Organizational costs: old vs. new

Corporate organizations that predate the Internet were built based upon a military or “span of control” model. While it evolved over thousands of years from Roman times, there have been limited changes, even with the introduction of telecommunications and computers. The foundation was that a manager/leader could directly manage a specific number of direct reports. This was due to the need to gather information, understand the bigger picture, and provide leadership to the team. From the Army website, here is the traditional Army organization.


The classic corporate organization has a manager handling between 5 and 10 direct reports. If it was less than 5, then there was too much redundancy between what the boss and the underling were doing. If there were more than 10, the supervisor could not spend enough time with each employee leading them and providing the personal guidance and coaching.

This hierarchical organization for corporations is alive and well today.
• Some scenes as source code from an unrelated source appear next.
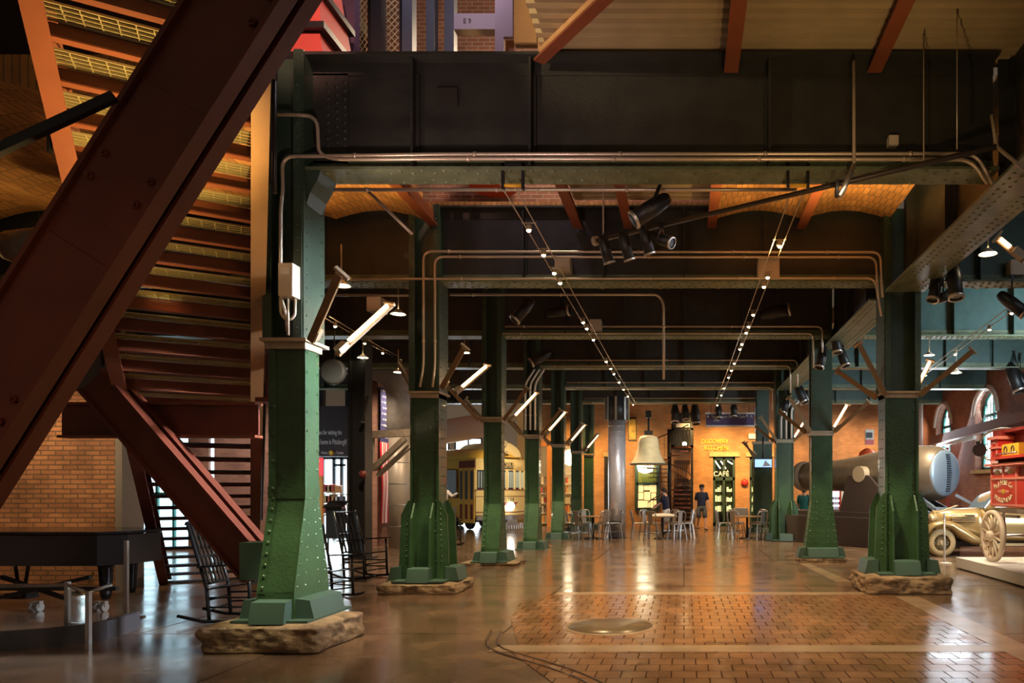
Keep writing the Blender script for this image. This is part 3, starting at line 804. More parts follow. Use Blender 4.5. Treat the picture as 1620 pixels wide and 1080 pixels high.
def mesh_panel(px0, px1, d, lab):
    A = at(px0, 85, d); B = at(px1, 85, d); t = thing('mesh_panel', lab, 'mesh panel', ((A.x + B.x) / 2, d, 6.5)); z1 = 8.9; z0 = 6.5
    mb = MB(); n = 26
    for i in range(n):
        z = z0 + (z1 - z0) * i / n; mb.bar((A.x, d, z), (B.x, d, z + .28), .008, .008)
        mb.bar((A.x, d + .01, z + .28), (B.x, d + .01, z), .008, .008)
    mb.build('wire_mesh', mat('pale_mesh', (.7, .62, .35), .4, metal=.4), t)
    mb = MB()
    for x in (A.x, B.x): mb.mm((x - .02, d - .02, z0), (x + .02, d + .03, z1))
    mb.mm((A.x, d - .02, z0 - .02), (B.x, d + .03, z0 + .02)); mb.build('panel_frame', BLACK, t)
mesh_panel(561, 585, 9.5, 'pale wire mesh panel above girder, the one nearer the purple post')
mesh_panel(604, 635, 9.7, 'pale wire mesh panel above girder, the wider one to the right')
struct(MB().mm((-6.5, 13.6, 6.4), (.5, 13.9, 17)).build('wall_upper', BR_UP, origin=(0, 13.6, 6.4)))
t = thing('upper_beam', 'pale lavender crossbeam with two dark characters, high above girder', 'beam', (at(750, 40, 10).x, 10, at(750, 46, 10).z))
A = at(718, 46, 10.0); B = at(784, 21, 10.0)
MB().mm((A.x, 10.0, A.z), (B.x, 10.15, B.z)).build('panel', mat('lavender_paint', (.26, .22, .23), .6), t)
text('E 9', 'lettering', .09, ((A.x * .68 + B.x * .32), 9.995, (A.z + B.z) / 2), FACE, LETTERD, t)
A = at(783, 84, 9.3); B = at(811, 84, 9.3)
t = thing('upper_post', 'pale lavender wide post with a square cutout, right of the crossbeam', 'post', ((A.x + B.x) / 2, 9.3, 6.3))
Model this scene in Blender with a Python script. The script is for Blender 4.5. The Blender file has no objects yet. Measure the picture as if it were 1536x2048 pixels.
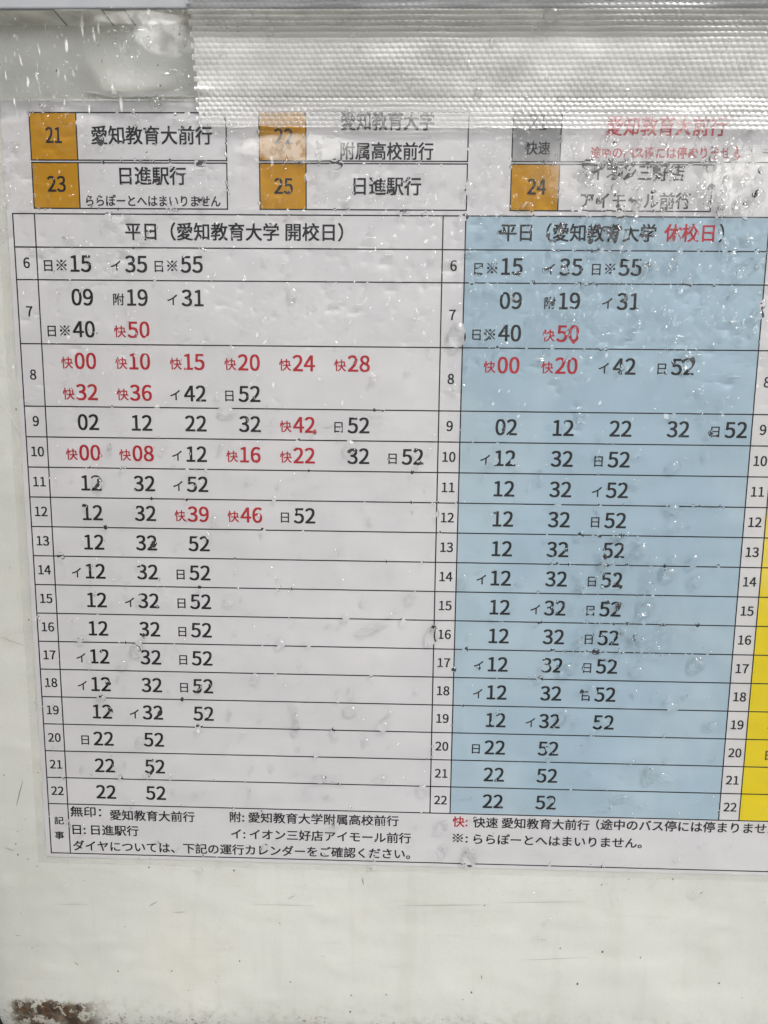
import bpy, bmesh, math, random, os
from mathutils import Vector, Matrix, noise

S = bpy.context.scene
COL = S.collection
R = math.radians

# ------------------------------------------------------------------ camera
MM = 0.001
OX, OZ = -0.143, 1.50            # timetable corner (first ruled line) in the world

def W(x, z, d=0.0):
    """board coordinates in millimetres (d = distance in front of the board) -> world metres"""
    return Vector((OX + x * MM, -d * MM, OZ + z * MM))

CAMP = (150.26155, -287.62724, -70.63714)
CRX, CRY, CRZ = -0.14706, -0.01146, 0.02411
FPX = 1450.0
CR = (Matrix.Rotation(CRZ, 3, 'Z') @ Matrix.Rotation(CRX, 3, 'X') @ Matrix.Rotation(CRY, 3, 'Y'))

def at(px, py, d=0.0):
    """where the sight line through a photo pixel meets the plane d mm in front of the board (mm)"""
    v = CR @ Vector(((px - 768) / FPX, 1.0, -(py - 1024) / FPX))
    t = (-d - CAMP[1]) / v.y
    return CAMP[0] + v.x * t, CAMP[2] + v.z * t

cam_d = bpy.data.cameras.new('camera')
cam = bpy.data.objects.new('camera', cam_d)
COL.objects.link(cam)
cam.location = W(CAMP[0], CAMP[2], -CAMP[1])
cam.rotation_euler = (CR @ Matrix.Rotation(math.pi / 2, 3, 'X')).to_euler()
cam_d.sensor_fit = 'VERTICAL'
cam_d.sensor_height = 36.0
cam_d.lens = 36.0 * FPX / 2048
cam_d.clip_start = 0.005
cam_d.clip_end = 500
S.camera = cam

# ------------------------------------------------------------------ sky, sun, exposure
SUN_EL, SUN_AZ = 52.0, 38.0       # azimuth measured from straight in front of the board towards the right
world = bpy.data.worlds.new('World')
S.world = world
world.use_nodes = True
wn = world.node_tree.nodes
sky = wn.new('ShaderNodeTexSky')
sky.sky_type = 'NISHITA'
sky.sun_disc = False
sky.sun_elevation = R(SUN_EL)
sky.sun_rotation = R(180 - SUN_AZ)
sky.air_density = 1.0
sky.dust_density = 5.0
sky.ozone_density = 1.0
hs = wn.new('ShaderNodeHueSaturation')
hs.inputs['Saturation'].default_value = 0.25
world.node_tree.links.new(sky.outputs[0], hs.inputs['Color'])
world.node_tree.links.new(hs.outputs[0], wn['Background'].inputs['Color'])
wn['Background'].inputs['Strength'].default_value = 0.10
sun_d = bpy.data.lights.new('sun', 'SUN')
sun_d.energy = 1.5
sun_d.angle = R(18)
sun_d.color = (1.0, 0.975, 0.94)
sun = bpy.data.objects.new('sun', sun_d)
COL.objects.link(sun)
sd = Vector((math.sin(R(SUN_AZ)) * math.cos(R(SUN_EL)), -math.cos(R(SUN_AZ)) * math.cos(R(SUN_EL)), math.sin(R(SUN_EL))))
sun.rotation_euler = sd.to_track_quat('Z', 'Y').to_euler()
sun.location = (2, -3, 5)
S.view_settings.view_transform = 'Standard'
S.view_settings.look = 'None'
S.view_settings.exposure = 1.35
S.view_settings.gamma = 1.0
try:
    S.cycles.use_denoising = True
    S.cycles.denoiser = 'OPENIMAGEDENOISE'
except Exception:
    pass
S.cycles.max_bounces = 9
S.cycles.use_adaptive_sampling = True
S.cycles.adaptive_threshold = 0.03
S.cycles.transmission_bounces = 8
S.cycles.transparent_max_bounces = 14
S.cycles.caustics_reflective = True
S.cycles.caustics_refractive = True
S.cycles.blur_glossy = 0.3
S.cycles.sample_clamp_indirect = 20.0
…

Entrenched management levels handling the processes of budgeting, management reviews, etc. are very difficult to change even if the tools are available with the Internet. Management consultants have made reducing management levels to eliminate costs one of the main topics over recent decades. There have been heroic attempts. In 2003, ATT CEO David Dorman took steps to reduce ATT’s corporate layers by almost half, saying the change “helps us get even closer to our customers.”

However, it is extremely difficult to significantly revamp the traditional corporate organization. For most managers, it is a nightmare to think that a subordinate were to resign and they were not able to replace them. This would mean they had to do both their job and the job of the subordinate. They are right to be concerned.

The historical business models are not the same as the business models emerging built on the Internet. Let’s just briefly compare Holiday Inn Express to AirBnB, and consider management time required for each accommodation business model.

For quality control:

· Holiday Inn Express requires defined standards, routines, and monitoring. This needs management to oversee field inspectors, review reports, initiate remedial action where required, etc.

· AirBnB gathers customer feedback and posts it so substandard quality accommodations are exposed and either improve or lose bookings.

For branding:

· Holiday Inn Express must manage individual facilities that are branded in order to maintain the standard. This requires management attention.

· AirBnB does not brand their accommodation providers and has the flexibility to drop and add providers based upon customer feedback rather than expensive in-person inspections.

Of course Holiday Inn Express and AirBnB are offering “different” accommodation services, but the market speaks. Intercontinental Hotels Group, the parent of Holiday Inn Express is valued at $9 billion while AirBnb is valued at $25 billion. Oh, and AirBnB was started in 2008 and doesn’t own any of its accommodations.

This may, as Alan Greenspan once remarked, be “excessive exhuberance”, but then again, it may not. Time will tell which business model has the most competitive structure and can expand profitably.